--- Start of Task input ---
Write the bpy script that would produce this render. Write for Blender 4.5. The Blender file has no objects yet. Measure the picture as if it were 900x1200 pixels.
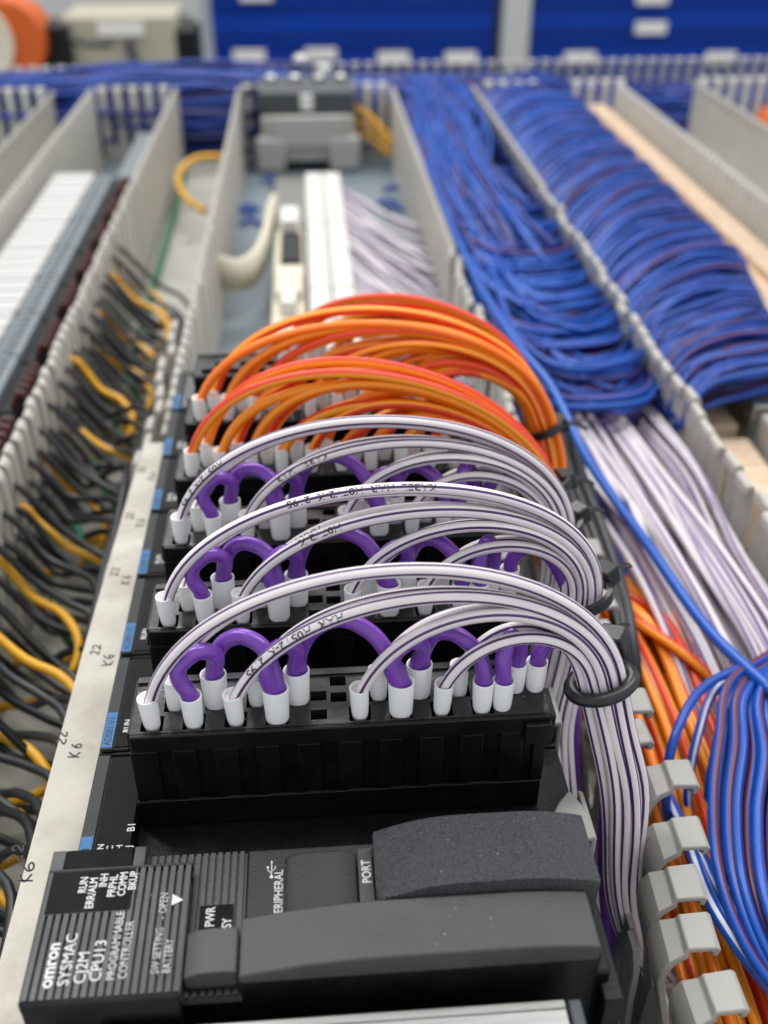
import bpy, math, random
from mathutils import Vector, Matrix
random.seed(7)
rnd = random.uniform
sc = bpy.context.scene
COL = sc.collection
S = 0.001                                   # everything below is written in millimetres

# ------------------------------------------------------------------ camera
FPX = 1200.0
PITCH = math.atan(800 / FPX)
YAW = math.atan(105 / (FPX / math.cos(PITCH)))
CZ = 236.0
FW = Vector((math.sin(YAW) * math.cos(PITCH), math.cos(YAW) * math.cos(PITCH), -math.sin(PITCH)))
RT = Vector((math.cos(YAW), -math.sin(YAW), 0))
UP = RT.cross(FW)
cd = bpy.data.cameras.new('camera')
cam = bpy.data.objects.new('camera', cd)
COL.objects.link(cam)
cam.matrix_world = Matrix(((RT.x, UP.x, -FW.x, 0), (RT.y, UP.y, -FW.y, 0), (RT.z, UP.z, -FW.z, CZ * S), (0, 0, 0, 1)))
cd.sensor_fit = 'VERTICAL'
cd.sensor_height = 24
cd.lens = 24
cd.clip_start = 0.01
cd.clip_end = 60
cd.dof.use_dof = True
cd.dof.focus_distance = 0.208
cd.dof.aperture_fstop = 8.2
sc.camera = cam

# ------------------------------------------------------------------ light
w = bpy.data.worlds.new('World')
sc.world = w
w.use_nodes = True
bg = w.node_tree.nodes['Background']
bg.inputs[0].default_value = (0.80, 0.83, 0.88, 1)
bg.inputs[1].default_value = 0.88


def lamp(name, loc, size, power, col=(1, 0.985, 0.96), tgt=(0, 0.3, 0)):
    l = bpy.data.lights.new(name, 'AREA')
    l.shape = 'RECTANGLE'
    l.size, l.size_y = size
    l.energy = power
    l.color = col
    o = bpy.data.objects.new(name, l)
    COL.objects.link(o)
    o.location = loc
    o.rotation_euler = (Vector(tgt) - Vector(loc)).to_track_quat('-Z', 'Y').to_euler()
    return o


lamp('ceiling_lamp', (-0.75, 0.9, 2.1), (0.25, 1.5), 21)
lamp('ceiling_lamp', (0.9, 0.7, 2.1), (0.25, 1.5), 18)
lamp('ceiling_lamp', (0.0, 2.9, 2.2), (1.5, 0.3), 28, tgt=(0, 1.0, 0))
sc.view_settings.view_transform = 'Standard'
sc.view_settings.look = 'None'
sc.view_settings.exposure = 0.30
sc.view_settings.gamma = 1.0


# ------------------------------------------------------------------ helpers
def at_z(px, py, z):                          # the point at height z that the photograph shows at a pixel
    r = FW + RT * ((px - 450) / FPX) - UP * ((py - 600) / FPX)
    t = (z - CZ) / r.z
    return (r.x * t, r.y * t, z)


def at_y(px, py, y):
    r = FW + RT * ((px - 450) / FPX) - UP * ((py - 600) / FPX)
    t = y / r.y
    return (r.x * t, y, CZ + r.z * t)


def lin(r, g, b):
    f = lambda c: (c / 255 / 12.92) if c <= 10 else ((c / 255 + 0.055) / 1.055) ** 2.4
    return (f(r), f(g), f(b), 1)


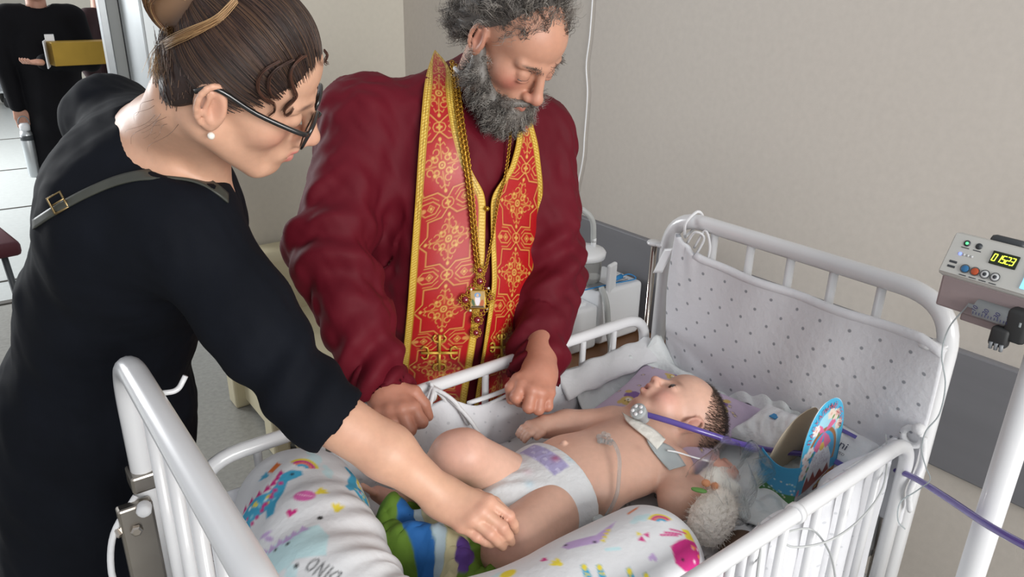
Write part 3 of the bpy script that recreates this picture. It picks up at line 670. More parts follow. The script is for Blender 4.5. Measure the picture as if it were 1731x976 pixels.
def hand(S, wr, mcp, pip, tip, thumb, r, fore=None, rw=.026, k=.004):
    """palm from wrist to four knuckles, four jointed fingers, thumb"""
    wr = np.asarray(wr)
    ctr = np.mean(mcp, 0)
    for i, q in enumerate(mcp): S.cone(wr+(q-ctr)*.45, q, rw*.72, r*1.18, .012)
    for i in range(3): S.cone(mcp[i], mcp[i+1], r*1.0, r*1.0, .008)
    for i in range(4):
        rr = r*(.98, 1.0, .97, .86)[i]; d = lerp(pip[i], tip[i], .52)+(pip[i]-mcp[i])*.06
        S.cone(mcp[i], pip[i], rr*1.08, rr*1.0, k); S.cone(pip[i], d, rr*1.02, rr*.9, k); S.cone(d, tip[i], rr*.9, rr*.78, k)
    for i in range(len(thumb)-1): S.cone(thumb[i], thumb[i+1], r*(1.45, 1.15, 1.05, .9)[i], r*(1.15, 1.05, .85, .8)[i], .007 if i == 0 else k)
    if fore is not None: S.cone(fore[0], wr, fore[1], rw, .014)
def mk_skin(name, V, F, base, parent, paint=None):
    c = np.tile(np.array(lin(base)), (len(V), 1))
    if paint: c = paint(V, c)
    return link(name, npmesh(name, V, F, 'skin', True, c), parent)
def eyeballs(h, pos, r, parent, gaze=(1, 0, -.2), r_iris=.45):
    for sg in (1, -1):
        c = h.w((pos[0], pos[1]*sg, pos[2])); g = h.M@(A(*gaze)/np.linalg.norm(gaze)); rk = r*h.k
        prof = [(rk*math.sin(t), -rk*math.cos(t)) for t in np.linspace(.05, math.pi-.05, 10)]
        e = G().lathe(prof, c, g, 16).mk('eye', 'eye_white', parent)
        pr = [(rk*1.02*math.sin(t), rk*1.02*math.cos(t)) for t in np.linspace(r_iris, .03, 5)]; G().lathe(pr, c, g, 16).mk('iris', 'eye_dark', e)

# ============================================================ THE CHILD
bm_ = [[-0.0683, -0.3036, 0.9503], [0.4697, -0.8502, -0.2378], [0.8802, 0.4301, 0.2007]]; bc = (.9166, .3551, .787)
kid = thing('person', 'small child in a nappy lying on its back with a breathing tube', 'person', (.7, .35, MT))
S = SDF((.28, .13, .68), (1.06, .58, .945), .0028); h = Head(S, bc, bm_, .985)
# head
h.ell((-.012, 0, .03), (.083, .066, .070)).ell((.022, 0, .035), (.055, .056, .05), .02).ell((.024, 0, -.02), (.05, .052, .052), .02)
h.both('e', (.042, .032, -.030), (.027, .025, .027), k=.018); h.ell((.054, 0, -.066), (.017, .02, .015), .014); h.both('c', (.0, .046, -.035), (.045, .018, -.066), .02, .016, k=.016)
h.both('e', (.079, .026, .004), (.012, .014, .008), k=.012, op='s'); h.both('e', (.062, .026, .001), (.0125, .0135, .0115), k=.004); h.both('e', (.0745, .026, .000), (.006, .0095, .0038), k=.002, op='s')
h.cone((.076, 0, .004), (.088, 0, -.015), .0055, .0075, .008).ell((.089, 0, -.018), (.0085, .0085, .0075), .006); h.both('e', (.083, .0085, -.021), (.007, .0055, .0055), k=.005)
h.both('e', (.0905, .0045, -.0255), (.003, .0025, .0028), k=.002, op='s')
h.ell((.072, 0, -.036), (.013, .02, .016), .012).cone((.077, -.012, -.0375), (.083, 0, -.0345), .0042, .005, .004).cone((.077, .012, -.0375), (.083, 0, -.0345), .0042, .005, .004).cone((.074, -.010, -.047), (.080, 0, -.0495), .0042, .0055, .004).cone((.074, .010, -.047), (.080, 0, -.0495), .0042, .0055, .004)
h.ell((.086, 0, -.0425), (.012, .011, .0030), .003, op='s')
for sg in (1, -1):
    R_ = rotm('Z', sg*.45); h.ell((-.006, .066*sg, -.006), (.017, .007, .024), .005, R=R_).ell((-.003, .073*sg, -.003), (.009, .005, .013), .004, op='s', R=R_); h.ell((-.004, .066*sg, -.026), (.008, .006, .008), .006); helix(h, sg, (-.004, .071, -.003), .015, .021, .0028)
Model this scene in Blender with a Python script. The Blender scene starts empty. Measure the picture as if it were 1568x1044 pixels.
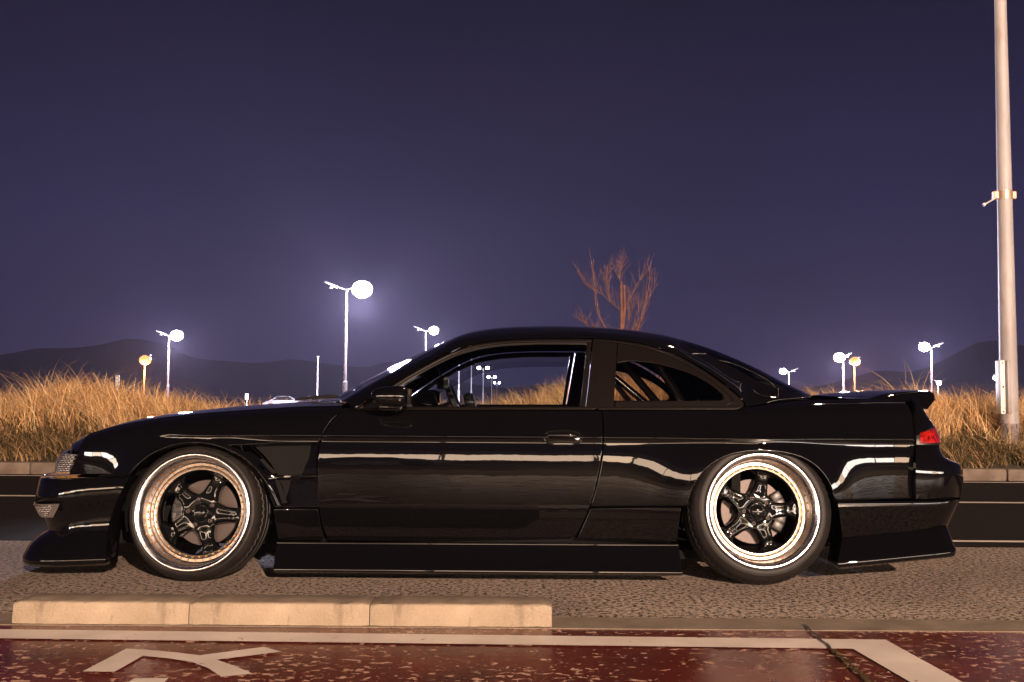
--- End of Task input ---
_Task prompt_
Repeat only the lines between the top of the entries above and the line containing "written in millimetres", both ends included, without the pictures.

_Full output_
Write the bpy script that would produce this render. Write for Blender 4.5. The Blender file has no objects yet. Measure the picture as if it were 900x1200 pixels.
import bpy, math, random
from mathutils import Vector, Matrix
random.seed(7)
rnd = random.uniform
sc = bpy.context.scene
COL = sc.collection
S = 0.001                                   # everything below is written in millimetres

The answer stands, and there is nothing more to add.